→ **What you are asked to do**
Quote the listing below in full and exactly as written, but omit every picture.

→ **Provided material**

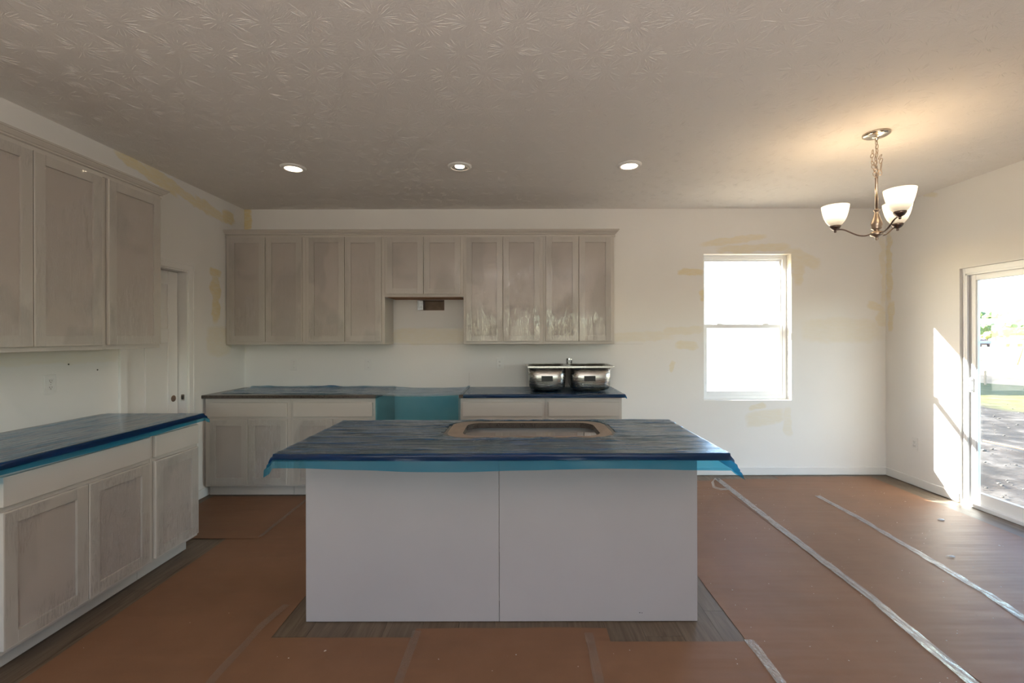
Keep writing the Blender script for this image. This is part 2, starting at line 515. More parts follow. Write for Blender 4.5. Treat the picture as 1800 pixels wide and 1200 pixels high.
# outdoors
t = NT('yard_ground')
co = t.coord()
sp = t.sep(co)
far = t.math('ADD', sp[0], t.math('MULTIPLY', t.noise(co, .6, 4), 3.0))
mud_n = t.noise(co, 1.8, 6, .7); clod = t.noise(co, 9, 4, .7)
mud = t.ramp(mud_n, [(.32, (.012, .009, .007)), (.5, (.034, .027, .022)), (.66, (.085, .074, .066))])
mud = t.mix(t.range(clod, .62, .75, 0, .6), mud, rgb(.075, .068, .060))
gr = t.ramp(t.noise(co, 2.5, 5, .7), [(.3, (.045, .050, .012)), (.5, (.10, .096, .026)), (.7, (.17, .145, .06))])
dirt = t.ramp(t.noise(co, .9, 4), [(.3, (.19, .155, .11)), (.7, (.30, .25, .19))])
c = t.mix(t.range(far, 13.2, 14.2), mud, gr)
c = t.mix(t.range(far, 34, 37), c, dirt)
c = t.mix(t.range(far, 95, 110), c, gr)
t.pbsdf(c, .85, 0, .2, t.bump(t.math('ADD', mud_n, t.math('MULTIPLY', clod, .3)), .5, .05))
M['ground'] = t.m
M['leaf_dark'] = simple('foliage_dark', (.09, .15, .045), .7, nscale=1.5, namp=.45)
M['leaf_light'] = simple('foliage_light', (.24, .28, .08), .7, nscale=1.5, namp=.45)
M['trunk'] = simple('tree_bark', (.12, .08, .05), .9, nscale=8, namp=.3)
M['siding'] = simple('white_siding', (.82, .82, .80), .5)
M['roof'] = simple('roof_shingle', (.60, .59, .57), .8, nscale=10, namp=.2)
M['far_white'] = simple('far_house_white', (.75, .74, .72), .6)
M['sand'] = simple('sandy_soil', (.36, .26, .16), .9, nscale=3, namp=.25)
M['orange'] = simple('orange_cord', (.45, .17, .06), .5)
M['lumber'] = simple('stake_wood', (.35, .26, .18), .8)
M['truck'] = simple('red_paint', (.55, .12, .08), .4)
M['house_out'] = simple('outer_wall_sheathing', (.62, .61, .58), .7)
M['debris'] = simple('white_scrap', (.50, .46, .42), .5)

# ------------------------------------------------------------------ the room shell
def structure(o): o['kind'] = 'structure'; return o

sub = boxes('floor', M['plank'], [(XL-WT, XR+WT, YF-WT, YB+WT, -.20, -.006)]); structure(sub)
ceil = boxes('ceiling', M['ceiling'], [(XL-WT, XR+WT, YF-WT, YB+WT, ZC, ZC+.2)]); structure(ceil)

def stamp_ridges():
    # hand-stamped plaster: fans of thin raised strokes, real relief on the ceiling
    rnd = random.Random(77); V = []; F = []
    y = .75; r_ = 0
    while y < YB - .05:
        x = XL + .06 + (.11 if r_ % 2 else 0)
        while x < XR - .05:
            cx, cy = x + rnd.uniform(-.035, .035), y + rnd.uniform(-.03, .03)
            nst = 30; a0 = rnd.random()*6.28; skip = rnd.random()*6.28
            for k_ in range(nst):
                a = a0 + k_*6.283/nst + rnd.uniform(-.09, .09)
                if math.cos(a - skip) > .86 and rnd.random() < .7: continue
                r0 = rnd.uniform(.020, .055); ln = rnd.uniform(.025, .075); bend = rnd.uniform(-.5, .5)
                hw = rnd.uniform(.0010, .0018); hh_ = rnd.uniform(.0006, .0014) * (1.1 if y < 2.4 else .85)
                b0 = len(V); px, py = cx + math.cos(a)*r0, cy + math.sin(a)*r0; aa = a
                for q_ in range(4):
                    tq = q_/3; e = (0.25, 1, 1, .3)[q_]
                    nx_, ny_ = -math.sin(aa), math.cos(aa)
                    V.append((px - nx_*hw*e, py - ny_*hw*e, ZC+.0002)); V.append((px, py, ZC - hh_*e)); V.append((px + nx_*hw*e, py + ny_*hw*e, ZC+.0002))
                    px += math.cos(aa)*ln/3; py += math.sin(aa)*ln/3; aa += bend/3 + rnd.uniform(-.15, .15)
                if not (XL < px < XR and py < YB and XL < V[b0][0] < XR and V[b0][1] < YB):
                    del V[b0:]; continue
                for q_ in range(3):
                    i = b0 + q_*3
                    F.append((i, i+1, i+4, i+3)); F.append((i+1, i+2, i+5, i+4))
            x += .215
        y += .19; r_ += 1
    me = bpy.data.meshes.new('stamped_texture'); me.from_pydata(V, [], F); me.materials.append(M['ceiling'])
    o = link('stamped_texture', me, ceil); o['kind'] = 'stuff'
stamp_ridges()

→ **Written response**
Keep writing the Blender script for this image. This is part 2, starting at line 515. More parts follow. Write for Blender 4.5. Treat the picture as 1800 pixels wide and 1200 pixels high.
# outdoors
t = NT('yard_ground')
co = t.coord()
sp = t.sep(co)
far = t.math('ADD', sp[0], t.math('MULTIPLY', t.noise(co, .6, 4), 3.0))
mud_n = t.noise(co, 1.8, 6, .7); clod = t.noise(co, 9, 4, .7)
mud = t.ramp(mud_n, [(.32, (.012, .009, .007)), (.5, (.034, .027, .022)), (.66, (.085, .074, .066))])
mud = t.mix(t.range(clod, .62, .75, 0, .6), mud, rgb(.075, .068, .060))
gr = t.ramp(t.noise(co, 2.5, 5, .7), [(.3, (.045, .050, .012)), (.5, (.10, .096, .026)), (.7, (.17, .145, .06))])
dirt = t.ramp(t.noise(co, .9, 4), [(.3, (.19, .155, .11)), (.7, (.30, .25, .19))])
c = t.mix(t.range(far, 13.2, 14.2), mud, gr)
c = t.mix(t.range(far, 34, 37), c, dirt)
c = t.mix(t.range(far, 95, 110), c, gr)
t.pbsdf(c, .85, 0, .2, t.bump(t.math('ADD', mud_n, t.math('MULTIPLY', clod, .3)), .5, .05))
M['ground'] = t.m
M['leaf_dark'] = simple('foliage_dark', (.09, .15, .045), .7, nscale=1.5, namp=.45)
M['leaf_light'] = simple('foliage_light', (.24, .28, .08), .7, nscale=1.5, namp=.45)
M['trunk'] = simple('tree_bark', (.12, .08, .05), .9, nscale=8, namp=.3)
M['siding'] = simple('white_siding', (.82, .82, .80), .5)
M['roof'] = simple('roof_shingle', (.60, .59, .57), .8, nscale=10, namp=.2)
M['far_white'] = simple('far_house_white', (.75, .74, .72), .6)
M['sand'] = simple('sandy_soil', (.36, .26, .16), .9, nscale=3, namp=.25)
M['orange'] = simple('orange_cord', (.45, .17, .06), .5)
M['lumber'] = simple('stake_wood', (.35, .26, .18), .8)
M['truck'] = simple('red_paint', (.55, .12, .08), .4)
M['house_out'] = simple('outer_wall_sheathing', (.62, .61, .58), .7)
M['debris'] = simple('white_scrap', (.50, .46, .42), .5)

# ------------------------------------------------------------------ the room shell
def structure(o): o['kind'] = 'structure'; return o

sub = boxes('floor', M['plank'], [(XL-WT, XR+WT, YF-WT, YB+WT, -.20, -.006)]); structure(sub)
ceil = boxes('ceiling', M['ceiling'], [(XL-WT, XR+WT, YF-WT, YB+WT, ZC, ZC+.2)]); structure(ceil)

def stamp_ridges():
    # hand-stamped plaster: fans of thin raised strokes, real relief on the ceiling
    rnd = random.Random(77); V = []; F = []
    y = .75; r_ = 0
    while y < YB - .05:
        x = XL + .06 + (.11 if r_ % 2 else 0)
        while x < XR - .05:
            cx, cy = x + rnd.uniform(-.035, .035), y + rnd.uniform(-.03, .03)
            nst = 30; a0 = rnd.random()*6.28; skip = rnd.random()*6.28
            for k_ in range(nst):
                a = a0 + k_*6.283/nst + rnd.uniform(-.09, .09)
                if math.cos(a - skip) > .86 and rnd.random() < .7: continue
                r0 = rnd.uniform(.020, .055); ln = rnd.uniform(.025, .075); bend = rnd.uniform(-.5, .5)
                hw = rnd.uniform(.0010, .0018); hh_ = rnd.uniform(.0006, .0014) * (1.1 if y < 2.4 else .85)
                b0 = len(V); px, py = cx + math.cos(a)*r0, cy + math.sin(a)*r0; aa = a
                for q_ in range(4):
                    tq = q_/3; e = (0.25, 1, 1, .3)[q_]
                    nx_, ny_ = -math.sin(aa), math.cos(aa)
                    V.append((px - nx_*hw*e, py - ny_*hw*e, ZC+.0002)); V.append((px, py, ZC - hh_*e)); V.append((px + nx_*hw*e, py + ny_*hw*e, ZC+.0002))
                    px += math.cos(aa)*ln/3; py += math.sin(aa)*ln/3; aa += bend/3 + rnd.uniform(-.15, .15)
                if not (XL < px < XR and py < YB and XL < V[b0][0] < XR and V[b0][1] < YB):
                    del V[b0:]; continue
                for q_ in range(3):
                    i = b0 + q_*3
                    F.append((i, i+1, i+4, i+3)); F.append((i+1, i+2, i+5, i+4))
            x += .215
        y += .19; r_ += 1
    me = bpy.data.meshes.new('stamped_texture'); me.from_pydata(V, [], F); me.materials.append(M['ceiling'])
    o = link('stamped_texture', me, ceil); o['kind'] = 'stuff'
stamp_ridges()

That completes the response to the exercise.